───── Data block

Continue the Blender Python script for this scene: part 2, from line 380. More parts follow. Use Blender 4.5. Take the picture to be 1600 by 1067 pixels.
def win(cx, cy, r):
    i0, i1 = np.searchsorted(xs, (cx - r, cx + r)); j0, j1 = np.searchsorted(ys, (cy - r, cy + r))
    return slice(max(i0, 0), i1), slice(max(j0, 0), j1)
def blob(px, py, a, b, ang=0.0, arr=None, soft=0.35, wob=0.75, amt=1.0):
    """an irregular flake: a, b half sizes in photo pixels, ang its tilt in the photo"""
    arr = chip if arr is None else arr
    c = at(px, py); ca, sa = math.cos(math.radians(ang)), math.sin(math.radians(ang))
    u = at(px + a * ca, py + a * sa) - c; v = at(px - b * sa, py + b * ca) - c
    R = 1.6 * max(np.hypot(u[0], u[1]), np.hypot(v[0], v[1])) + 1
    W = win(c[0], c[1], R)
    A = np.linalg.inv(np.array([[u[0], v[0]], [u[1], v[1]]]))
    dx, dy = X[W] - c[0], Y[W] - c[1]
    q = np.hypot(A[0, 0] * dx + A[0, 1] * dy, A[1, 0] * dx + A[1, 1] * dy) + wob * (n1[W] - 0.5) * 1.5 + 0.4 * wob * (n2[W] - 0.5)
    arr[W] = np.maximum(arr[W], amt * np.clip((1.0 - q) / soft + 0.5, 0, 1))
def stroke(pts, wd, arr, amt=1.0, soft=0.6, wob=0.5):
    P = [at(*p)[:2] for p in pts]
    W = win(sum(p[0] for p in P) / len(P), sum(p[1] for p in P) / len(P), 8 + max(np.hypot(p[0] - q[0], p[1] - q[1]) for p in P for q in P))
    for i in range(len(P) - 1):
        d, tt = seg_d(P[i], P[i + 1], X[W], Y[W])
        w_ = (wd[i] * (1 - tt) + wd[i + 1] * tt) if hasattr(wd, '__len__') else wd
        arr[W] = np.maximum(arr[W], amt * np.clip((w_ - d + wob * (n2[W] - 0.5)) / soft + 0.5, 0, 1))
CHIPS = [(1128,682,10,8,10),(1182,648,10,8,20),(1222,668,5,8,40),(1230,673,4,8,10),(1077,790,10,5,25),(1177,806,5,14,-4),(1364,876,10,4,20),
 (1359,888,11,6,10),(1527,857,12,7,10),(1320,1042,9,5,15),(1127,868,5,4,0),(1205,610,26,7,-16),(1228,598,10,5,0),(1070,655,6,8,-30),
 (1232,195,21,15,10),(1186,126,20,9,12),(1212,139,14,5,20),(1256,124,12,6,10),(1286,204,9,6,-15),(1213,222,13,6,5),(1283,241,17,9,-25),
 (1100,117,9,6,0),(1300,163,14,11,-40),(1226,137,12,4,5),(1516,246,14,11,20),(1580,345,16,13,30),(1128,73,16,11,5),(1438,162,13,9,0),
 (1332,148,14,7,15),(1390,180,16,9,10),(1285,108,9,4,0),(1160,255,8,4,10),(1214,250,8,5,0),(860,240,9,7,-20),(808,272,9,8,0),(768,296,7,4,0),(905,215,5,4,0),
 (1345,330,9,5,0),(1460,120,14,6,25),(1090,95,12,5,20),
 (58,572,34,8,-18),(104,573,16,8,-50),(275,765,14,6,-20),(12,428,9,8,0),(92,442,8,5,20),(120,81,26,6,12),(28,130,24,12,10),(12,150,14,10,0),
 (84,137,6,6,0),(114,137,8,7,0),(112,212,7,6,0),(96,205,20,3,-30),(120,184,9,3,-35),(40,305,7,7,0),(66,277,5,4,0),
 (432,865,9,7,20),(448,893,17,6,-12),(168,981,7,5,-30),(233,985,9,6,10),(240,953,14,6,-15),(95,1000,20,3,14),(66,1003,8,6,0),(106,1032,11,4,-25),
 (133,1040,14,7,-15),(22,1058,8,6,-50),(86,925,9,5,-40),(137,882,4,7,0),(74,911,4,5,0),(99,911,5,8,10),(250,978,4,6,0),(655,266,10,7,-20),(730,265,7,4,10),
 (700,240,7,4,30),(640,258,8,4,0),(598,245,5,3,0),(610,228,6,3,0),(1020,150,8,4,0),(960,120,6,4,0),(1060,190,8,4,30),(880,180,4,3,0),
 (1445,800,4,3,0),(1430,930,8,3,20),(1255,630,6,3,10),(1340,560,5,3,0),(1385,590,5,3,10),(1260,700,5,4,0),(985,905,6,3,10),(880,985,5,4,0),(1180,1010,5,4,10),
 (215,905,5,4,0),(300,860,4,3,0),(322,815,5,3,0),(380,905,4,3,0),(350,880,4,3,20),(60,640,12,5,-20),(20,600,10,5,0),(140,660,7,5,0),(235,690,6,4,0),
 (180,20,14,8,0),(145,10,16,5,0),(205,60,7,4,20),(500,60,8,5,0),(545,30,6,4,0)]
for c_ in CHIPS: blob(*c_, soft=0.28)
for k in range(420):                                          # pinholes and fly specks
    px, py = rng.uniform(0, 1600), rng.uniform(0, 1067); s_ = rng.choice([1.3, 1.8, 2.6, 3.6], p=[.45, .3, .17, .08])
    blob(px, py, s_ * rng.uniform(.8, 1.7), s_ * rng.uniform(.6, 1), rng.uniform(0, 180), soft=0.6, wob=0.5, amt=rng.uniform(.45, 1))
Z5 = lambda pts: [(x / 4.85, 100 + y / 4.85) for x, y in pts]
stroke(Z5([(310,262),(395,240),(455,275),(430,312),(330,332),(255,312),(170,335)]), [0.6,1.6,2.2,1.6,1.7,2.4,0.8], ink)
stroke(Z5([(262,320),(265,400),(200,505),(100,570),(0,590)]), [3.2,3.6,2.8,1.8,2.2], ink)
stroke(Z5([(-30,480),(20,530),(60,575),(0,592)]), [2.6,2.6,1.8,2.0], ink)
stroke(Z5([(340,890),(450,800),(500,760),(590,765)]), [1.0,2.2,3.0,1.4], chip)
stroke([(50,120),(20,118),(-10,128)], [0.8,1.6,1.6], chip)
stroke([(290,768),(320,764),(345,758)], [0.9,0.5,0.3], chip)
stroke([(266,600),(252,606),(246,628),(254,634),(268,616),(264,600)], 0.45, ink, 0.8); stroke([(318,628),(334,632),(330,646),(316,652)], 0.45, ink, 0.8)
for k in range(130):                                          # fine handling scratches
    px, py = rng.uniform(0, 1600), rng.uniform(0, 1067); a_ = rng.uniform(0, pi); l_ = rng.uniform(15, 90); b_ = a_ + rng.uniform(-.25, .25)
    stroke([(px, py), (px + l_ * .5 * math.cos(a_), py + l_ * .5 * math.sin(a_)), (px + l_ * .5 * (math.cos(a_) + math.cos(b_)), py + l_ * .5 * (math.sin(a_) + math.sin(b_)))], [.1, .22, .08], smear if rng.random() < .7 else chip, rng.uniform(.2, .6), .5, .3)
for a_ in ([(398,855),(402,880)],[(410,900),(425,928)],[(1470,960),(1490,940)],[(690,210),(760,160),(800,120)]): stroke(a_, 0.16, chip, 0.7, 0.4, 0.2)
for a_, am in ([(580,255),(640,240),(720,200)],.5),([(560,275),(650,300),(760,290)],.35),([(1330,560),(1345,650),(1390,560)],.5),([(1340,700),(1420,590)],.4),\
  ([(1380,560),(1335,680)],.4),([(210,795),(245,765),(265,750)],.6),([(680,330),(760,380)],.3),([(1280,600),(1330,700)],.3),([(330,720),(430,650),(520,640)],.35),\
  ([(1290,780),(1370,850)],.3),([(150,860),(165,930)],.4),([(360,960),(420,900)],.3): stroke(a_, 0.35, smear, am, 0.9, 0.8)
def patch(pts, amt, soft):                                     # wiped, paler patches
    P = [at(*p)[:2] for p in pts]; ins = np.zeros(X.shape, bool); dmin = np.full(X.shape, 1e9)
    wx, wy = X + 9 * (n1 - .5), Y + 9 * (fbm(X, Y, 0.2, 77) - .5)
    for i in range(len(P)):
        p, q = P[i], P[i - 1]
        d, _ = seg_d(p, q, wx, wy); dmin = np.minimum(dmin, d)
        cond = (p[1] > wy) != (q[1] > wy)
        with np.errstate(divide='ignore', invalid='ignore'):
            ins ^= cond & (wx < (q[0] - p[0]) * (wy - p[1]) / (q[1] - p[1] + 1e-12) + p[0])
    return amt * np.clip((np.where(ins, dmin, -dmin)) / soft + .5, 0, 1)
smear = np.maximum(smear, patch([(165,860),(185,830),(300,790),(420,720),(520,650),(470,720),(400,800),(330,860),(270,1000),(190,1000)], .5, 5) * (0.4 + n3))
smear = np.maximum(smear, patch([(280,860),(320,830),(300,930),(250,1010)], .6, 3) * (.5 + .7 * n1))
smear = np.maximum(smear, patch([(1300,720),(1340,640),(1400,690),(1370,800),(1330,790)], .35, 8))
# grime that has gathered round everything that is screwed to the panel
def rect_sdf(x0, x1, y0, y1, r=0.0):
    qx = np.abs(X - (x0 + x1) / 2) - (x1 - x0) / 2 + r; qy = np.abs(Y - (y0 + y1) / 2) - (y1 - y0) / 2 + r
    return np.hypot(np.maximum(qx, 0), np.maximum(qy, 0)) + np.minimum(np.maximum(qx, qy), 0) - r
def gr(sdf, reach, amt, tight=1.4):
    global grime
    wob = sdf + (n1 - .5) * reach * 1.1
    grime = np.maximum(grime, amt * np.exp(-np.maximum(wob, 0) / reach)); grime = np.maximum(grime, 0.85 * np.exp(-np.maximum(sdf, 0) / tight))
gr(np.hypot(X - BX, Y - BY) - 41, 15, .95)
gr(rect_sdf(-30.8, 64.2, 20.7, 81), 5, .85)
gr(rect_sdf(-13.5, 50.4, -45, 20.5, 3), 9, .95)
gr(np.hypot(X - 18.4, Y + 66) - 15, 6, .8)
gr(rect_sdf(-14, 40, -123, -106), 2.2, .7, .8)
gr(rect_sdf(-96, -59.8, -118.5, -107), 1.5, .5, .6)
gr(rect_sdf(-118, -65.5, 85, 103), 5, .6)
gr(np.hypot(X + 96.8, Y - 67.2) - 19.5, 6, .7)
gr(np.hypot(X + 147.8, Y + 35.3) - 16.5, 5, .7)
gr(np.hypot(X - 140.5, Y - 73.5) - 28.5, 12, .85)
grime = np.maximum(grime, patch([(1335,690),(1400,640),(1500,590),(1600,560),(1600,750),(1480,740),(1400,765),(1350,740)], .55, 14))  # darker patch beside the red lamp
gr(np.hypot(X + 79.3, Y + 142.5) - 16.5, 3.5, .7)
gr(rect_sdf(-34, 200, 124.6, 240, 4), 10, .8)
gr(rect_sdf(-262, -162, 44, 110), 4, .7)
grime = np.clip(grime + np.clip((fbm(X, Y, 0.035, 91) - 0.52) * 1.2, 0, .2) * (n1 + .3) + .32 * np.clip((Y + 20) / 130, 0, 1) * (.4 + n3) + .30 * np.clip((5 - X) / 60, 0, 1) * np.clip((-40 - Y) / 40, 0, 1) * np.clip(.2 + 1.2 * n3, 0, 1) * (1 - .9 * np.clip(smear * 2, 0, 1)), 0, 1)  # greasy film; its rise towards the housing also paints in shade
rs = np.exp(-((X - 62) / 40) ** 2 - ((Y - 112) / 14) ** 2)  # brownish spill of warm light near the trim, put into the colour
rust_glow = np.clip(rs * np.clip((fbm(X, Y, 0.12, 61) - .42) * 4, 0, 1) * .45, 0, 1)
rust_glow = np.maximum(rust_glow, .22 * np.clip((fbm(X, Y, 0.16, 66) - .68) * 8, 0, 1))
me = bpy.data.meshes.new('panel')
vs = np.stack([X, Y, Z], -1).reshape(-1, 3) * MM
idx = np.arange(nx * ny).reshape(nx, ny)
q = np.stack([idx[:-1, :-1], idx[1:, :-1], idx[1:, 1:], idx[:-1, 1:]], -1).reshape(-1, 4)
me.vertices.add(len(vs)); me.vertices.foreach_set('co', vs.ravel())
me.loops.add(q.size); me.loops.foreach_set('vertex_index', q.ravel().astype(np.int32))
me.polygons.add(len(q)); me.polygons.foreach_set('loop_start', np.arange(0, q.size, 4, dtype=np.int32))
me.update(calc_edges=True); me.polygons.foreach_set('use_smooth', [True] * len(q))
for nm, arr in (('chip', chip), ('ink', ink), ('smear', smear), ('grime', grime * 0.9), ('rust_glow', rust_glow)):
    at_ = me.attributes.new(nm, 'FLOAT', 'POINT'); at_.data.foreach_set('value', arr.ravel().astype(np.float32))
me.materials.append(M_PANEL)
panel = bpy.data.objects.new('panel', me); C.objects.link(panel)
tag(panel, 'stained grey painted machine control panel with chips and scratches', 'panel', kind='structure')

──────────

» **Stated exercise**:
Which lines of the data include "pixels"? Copy each of them.

» **Task response**:
Continue the Blender Python script for this scene: part 2, from line 380. More parts follow. Use Blender 4.5. Take the picture to be 1600 by 1067 pixels.
    """an irregular flake: a, b half sizes in photo pixels, ang its tilt in the photo"""